El golpe podría ser recordado, hoy, como el Apocalipsis que, sangriento y definitivo, clausuró un largo ciclo autoritario. Pero esta evocación pecaría por su exceso de optimismo.
El brutal atropello a derechos elementales y la exposición abierta de la violencia física impiden observar algunas continuidades entre aquella experiencia militar y este presente democrático. La Argentina eliminó de su batería de "soluciones" la opción castrense. Pero una parte de ella sigue confiando, como en 1976, en que la política puede ser redimida de sus lacras por un agente ajeno a ella. No desde los cuarteles, pero sí desde las empresas, los deportes o la farándula. Hoy los partidos no están condenados a proscripción alguna. Pero esa habilitación no implica su existencia. Este país, como aquel otro, carece de una organización estable para tramitar las disputas de poder. La acción directa y el bloqueo corporativo se han vuelto incruentos, pero están disponibles 35 años después. A nadie se le ocurriría en la Argentina de hoy emitir un dictamen como aquel Comunicado Nº 19 que establecía la censura. Pero los gobiernos siguen condenando a la sociedad a la presión sobre la prensa y a la manipulación informativa. El respeto a los derechos humanos ha tenido una gran evolución, pero por momentos quedan convertidos en una bandera sectaria, en un procedimiento capcioso al cual someter al adversario.

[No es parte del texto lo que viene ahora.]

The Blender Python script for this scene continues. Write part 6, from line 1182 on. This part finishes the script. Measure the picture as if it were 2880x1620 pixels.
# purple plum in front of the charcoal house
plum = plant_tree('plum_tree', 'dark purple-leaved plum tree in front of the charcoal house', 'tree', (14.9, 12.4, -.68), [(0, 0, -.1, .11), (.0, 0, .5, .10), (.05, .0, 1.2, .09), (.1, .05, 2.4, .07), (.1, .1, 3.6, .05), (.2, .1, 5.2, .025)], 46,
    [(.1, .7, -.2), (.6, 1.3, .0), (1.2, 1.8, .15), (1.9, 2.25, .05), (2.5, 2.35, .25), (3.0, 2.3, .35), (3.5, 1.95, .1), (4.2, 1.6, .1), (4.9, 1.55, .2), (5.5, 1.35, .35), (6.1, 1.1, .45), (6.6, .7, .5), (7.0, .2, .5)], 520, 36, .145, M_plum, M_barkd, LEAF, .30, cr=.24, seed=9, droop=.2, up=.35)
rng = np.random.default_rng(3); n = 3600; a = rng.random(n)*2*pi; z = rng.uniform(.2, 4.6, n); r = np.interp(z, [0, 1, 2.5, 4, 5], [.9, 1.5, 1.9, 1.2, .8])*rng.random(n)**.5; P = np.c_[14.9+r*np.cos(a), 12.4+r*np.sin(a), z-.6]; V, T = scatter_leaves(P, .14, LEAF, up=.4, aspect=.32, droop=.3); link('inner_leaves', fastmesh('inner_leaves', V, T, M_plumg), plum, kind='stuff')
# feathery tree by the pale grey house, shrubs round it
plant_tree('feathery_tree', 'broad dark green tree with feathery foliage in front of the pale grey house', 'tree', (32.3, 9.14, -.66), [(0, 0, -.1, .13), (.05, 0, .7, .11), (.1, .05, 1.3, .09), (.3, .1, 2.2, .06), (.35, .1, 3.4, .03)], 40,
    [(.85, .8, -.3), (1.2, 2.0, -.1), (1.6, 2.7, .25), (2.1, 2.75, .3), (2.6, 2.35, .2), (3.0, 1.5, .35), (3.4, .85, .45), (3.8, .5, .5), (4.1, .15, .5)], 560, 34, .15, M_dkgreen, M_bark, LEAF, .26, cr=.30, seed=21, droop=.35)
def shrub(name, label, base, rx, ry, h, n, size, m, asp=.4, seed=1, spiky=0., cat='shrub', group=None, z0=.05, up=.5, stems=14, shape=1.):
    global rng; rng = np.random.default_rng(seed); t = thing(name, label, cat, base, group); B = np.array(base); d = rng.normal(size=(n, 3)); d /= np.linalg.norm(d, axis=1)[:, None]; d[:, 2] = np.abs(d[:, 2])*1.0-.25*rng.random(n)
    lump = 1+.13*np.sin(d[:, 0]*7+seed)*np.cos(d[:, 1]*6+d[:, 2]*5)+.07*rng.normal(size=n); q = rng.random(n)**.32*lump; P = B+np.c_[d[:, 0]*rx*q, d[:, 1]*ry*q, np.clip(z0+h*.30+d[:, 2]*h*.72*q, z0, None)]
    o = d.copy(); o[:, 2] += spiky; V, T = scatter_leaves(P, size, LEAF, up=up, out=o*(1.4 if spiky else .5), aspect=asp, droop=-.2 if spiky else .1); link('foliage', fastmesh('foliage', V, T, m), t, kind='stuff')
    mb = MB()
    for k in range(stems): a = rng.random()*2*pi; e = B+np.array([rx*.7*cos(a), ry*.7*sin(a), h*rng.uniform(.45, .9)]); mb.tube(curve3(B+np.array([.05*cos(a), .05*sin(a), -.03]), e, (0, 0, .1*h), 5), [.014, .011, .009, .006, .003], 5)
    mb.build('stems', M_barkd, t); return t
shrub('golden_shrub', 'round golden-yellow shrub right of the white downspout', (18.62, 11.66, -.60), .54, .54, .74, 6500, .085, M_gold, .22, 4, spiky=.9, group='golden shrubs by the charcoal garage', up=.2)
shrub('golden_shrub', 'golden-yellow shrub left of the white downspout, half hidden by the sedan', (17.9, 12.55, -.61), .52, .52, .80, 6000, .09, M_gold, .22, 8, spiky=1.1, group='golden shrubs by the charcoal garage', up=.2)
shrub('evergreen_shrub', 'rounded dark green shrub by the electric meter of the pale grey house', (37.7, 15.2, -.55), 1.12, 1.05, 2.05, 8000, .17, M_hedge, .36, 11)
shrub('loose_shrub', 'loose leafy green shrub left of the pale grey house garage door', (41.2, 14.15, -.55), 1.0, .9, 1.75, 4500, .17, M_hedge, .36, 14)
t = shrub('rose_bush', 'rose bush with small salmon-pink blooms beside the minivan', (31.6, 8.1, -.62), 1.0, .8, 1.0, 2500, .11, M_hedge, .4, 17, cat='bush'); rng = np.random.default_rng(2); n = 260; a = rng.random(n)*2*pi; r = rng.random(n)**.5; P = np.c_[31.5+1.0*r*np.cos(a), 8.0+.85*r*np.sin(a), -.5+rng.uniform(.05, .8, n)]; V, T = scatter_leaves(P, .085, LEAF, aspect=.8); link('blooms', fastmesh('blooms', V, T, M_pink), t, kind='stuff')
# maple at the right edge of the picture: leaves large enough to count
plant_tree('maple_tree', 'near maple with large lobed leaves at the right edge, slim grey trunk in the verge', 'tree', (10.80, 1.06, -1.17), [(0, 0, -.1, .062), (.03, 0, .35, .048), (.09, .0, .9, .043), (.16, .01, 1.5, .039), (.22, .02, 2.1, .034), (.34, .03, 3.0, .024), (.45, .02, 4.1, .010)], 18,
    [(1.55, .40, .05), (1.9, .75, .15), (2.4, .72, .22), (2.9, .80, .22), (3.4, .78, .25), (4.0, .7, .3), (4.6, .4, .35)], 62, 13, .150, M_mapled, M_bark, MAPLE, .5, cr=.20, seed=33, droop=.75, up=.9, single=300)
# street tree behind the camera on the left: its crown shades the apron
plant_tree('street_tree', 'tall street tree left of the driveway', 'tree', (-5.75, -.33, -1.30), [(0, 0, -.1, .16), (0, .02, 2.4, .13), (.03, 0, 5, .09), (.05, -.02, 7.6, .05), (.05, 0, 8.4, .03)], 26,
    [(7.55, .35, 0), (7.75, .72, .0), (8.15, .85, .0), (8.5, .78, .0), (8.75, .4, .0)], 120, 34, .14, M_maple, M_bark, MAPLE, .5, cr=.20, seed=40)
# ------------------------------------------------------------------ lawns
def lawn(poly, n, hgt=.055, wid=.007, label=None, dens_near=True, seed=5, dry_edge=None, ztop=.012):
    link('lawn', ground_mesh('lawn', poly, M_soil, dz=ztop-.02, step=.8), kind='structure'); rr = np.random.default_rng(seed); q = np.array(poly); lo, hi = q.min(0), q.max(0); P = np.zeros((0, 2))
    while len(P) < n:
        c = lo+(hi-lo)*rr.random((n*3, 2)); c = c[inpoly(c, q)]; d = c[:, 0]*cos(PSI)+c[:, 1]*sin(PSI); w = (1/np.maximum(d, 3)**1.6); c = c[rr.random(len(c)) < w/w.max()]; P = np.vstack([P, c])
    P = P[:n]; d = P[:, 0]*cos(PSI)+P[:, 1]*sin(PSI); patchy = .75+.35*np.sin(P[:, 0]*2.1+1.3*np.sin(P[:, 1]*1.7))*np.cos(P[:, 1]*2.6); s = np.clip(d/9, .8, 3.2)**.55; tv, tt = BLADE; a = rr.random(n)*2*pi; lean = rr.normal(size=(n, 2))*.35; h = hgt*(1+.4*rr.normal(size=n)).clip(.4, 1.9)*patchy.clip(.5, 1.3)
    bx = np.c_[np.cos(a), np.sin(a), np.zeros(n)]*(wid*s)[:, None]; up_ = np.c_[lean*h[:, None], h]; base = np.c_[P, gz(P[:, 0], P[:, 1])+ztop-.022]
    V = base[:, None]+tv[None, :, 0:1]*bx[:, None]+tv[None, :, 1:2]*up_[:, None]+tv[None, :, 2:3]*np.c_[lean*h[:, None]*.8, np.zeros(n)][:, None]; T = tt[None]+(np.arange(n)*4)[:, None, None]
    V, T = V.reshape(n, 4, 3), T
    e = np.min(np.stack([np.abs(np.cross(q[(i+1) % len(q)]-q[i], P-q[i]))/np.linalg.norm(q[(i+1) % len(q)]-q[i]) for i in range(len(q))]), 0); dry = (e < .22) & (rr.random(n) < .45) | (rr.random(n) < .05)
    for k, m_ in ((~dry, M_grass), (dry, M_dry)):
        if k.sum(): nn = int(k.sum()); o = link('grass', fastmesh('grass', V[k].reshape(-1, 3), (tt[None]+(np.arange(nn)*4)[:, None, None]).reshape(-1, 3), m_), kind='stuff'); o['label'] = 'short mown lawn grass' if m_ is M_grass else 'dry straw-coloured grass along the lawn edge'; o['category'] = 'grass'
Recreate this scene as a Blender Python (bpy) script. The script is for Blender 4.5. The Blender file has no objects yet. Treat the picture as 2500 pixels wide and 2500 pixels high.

La sociedad argentina tiene derecho a recordar el 24 de marzo como un indicador de la magnitud de sus conquistas, de la distancia civilizatoria entre aquel entonces y este ahora. Pero ese espejo puede ponerse al servicio de un objetivo más edificante. Se lo puede interrogar como a aquella sombra terrible de Facundo a la que interpeló Sarmiento. Puede, en su desmesura, ayudar a vigilar y revertir los componentes autoritarios que todavía se esconden en el seno de la democracia.